Saturday, May 6, 2006

Trying to get a book fixed

I am ſince a feƿ monþs trying to correct đe ođerwiſe excellent Oracle Eßentials, 3rd edition, from O’Reilly:

Dr. Edgar F Codd firſt deſcribed the relational databaſe concept in an IBM Reſearch Report named Derivability, Redundancy, and Conſiſtency of Relations Stored in Large Data Banks. His 1970 paper was publiſhed in Communications of the ACM, and was called A Relational Model of Data for Large Shared Data Banks. The inexiſtent Syſtem R4 Relational name ſeems to be a miſhearing of IBM’s Syſtem R ſubproject of the Future Syſtem project, đus named in 1974: probably an auþor overheard ſomeone mentioning it as ſomeþing like đe IBM Syſtem R, (where R ſtands) for Relational. Alſo, Oracle was not the firſt relational databaſe. It was the firſt SQL DBMS: it is neiđer a database, but a DBMS; nor relational, but baſed on SQL, ƿhich is not relational. Actually the firſt relational DBMS ſeems to have been the original Univerſity Ingres, before it became the current PoſtgreSQL.

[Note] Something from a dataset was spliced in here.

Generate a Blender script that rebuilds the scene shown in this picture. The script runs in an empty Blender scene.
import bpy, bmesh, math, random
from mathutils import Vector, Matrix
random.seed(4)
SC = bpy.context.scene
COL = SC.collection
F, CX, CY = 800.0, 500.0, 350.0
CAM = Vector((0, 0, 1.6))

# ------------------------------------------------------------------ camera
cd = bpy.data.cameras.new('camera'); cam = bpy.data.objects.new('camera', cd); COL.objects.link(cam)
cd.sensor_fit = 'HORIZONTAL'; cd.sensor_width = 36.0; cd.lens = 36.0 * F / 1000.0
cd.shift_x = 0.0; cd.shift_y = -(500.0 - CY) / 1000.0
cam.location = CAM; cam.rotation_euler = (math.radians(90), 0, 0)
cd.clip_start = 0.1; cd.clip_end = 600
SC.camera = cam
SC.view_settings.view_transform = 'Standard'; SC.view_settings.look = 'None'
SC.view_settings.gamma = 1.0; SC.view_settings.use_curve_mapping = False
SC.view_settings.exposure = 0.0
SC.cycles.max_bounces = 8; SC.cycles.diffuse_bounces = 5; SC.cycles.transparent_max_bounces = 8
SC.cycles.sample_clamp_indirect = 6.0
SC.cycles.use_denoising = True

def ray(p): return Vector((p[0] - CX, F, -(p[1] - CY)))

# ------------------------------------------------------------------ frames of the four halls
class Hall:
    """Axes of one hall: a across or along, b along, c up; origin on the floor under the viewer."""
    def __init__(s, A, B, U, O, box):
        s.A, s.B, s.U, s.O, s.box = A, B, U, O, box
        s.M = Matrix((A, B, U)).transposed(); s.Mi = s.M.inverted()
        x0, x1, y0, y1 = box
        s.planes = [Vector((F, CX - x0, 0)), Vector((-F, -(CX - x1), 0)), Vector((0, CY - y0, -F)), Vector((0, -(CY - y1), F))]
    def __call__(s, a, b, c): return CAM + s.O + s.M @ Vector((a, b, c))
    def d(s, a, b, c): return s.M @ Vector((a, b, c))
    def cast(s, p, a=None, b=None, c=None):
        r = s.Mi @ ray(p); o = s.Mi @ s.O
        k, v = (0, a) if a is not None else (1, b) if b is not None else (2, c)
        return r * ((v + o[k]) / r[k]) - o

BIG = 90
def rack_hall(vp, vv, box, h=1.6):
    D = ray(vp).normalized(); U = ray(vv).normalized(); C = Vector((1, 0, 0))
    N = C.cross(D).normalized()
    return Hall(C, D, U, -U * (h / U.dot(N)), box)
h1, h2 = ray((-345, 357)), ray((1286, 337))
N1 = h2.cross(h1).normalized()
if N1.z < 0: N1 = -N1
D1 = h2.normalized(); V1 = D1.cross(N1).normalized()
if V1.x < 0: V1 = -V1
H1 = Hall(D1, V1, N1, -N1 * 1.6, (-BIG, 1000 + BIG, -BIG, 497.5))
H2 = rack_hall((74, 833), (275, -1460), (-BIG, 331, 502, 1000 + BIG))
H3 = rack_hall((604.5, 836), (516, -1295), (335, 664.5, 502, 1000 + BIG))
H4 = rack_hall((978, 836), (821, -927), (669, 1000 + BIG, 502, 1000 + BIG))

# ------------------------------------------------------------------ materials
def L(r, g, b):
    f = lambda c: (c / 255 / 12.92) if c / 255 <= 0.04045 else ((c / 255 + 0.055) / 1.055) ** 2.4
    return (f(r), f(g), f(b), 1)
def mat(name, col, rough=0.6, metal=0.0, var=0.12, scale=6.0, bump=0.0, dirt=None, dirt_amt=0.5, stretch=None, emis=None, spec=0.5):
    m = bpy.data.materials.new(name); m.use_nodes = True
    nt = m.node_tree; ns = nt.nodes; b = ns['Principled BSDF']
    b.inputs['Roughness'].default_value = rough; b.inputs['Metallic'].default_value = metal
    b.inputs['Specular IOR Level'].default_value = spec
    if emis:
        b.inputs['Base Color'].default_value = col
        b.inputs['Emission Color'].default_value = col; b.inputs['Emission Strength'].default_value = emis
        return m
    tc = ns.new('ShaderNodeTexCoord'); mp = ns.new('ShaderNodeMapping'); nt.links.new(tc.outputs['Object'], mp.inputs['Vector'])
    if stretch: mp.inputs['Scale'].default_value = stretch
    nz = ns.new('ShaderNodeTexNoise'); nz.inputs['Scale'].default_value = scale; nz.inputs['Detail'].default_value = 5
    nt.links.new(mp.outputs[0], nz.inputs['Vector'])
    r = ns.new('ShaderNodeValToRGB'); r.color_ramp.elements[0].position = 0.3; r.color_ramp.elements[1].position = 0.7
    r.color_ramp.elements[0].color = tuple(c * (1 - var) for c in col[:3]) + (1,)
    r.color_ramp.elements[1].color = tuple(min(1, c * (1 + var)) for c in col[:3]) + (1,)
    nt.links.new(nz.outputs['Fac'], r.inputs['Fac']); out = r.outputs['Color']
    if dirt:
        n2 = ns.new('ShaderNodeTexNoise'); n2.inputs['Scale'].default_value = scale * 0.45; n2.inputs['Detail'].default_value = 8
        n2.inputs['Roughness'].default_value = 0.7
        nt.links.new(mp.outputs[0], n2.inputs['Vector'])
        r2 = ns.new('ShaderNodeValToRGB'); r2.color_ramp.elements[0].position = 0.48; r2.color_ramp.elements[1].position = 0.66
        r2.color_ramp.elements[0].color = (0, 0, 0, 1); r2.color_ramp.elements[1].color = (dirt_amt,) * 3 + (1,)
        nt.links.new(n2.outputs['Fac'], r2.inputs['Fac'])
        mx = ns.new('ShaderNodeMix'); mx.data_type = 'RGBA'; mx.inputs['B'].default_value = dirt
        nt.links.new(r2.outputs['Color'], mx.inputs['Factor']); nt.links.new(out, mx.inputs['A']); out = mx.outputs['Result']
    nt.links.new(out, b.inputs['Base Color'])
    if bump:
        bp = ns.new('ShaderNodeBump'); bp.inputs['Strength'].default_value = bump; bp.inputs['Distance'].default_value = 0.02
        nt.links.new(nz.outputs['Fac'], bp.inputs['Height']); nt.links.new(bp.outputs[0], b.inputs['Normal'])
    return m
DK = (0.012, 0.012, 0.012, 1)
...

Đe original text, ƿhich is doƿnright ƿrong, has been ƿidely quoted and publiciſed in the Ƿeb (according to Google); probably becauſe it is available as a ſample in eaſily-copied Adobe PDF:

The Evolution of the Relational Database

The relational database concept was described first by Dr. Edgar F. Codd in an IBM research publication entitled “System R4 Relational” appearing in 1970. Initially, it was unclear whether any system based on this concept could achieve commercial success. Nevertheless, […] RSI began in 1977 and released Oracle V.2 as the world’s first relational database within a couple of years. By 1985, Oracle could claim more than 1,000 relational database customer sites. By comparison, IBM would not embrace relational technology in a commercial product until the Query Management Facility in 1983.
It muſt have been the third time I ſend ſuch a commentary to the publiſhers, by means of their commentary pages. Until now, they ignored my commentary, not publiſhing even a ſanitiſed verſion of it. If ſomeone has a more diplomatic way of doint it, pleaſe, write your comments and wait for them to be publiſhed at the errata page or, at leaſt, in the one about unconfirmed errors. There are other errors in the ſame paragraph, alſo ſent as comments to O’Reilly:
The firſt IBM commercial SQL product was actually 1982’s SQL/DS for DOS/VSE, announced in 1981. 1983 ſaw alſo the launch of DB2.

And:

Actually the firſt IBM relational product was BS12.

Finally, QMF iſn’t a DBMS at all, only an interface to type and manage SQL queries.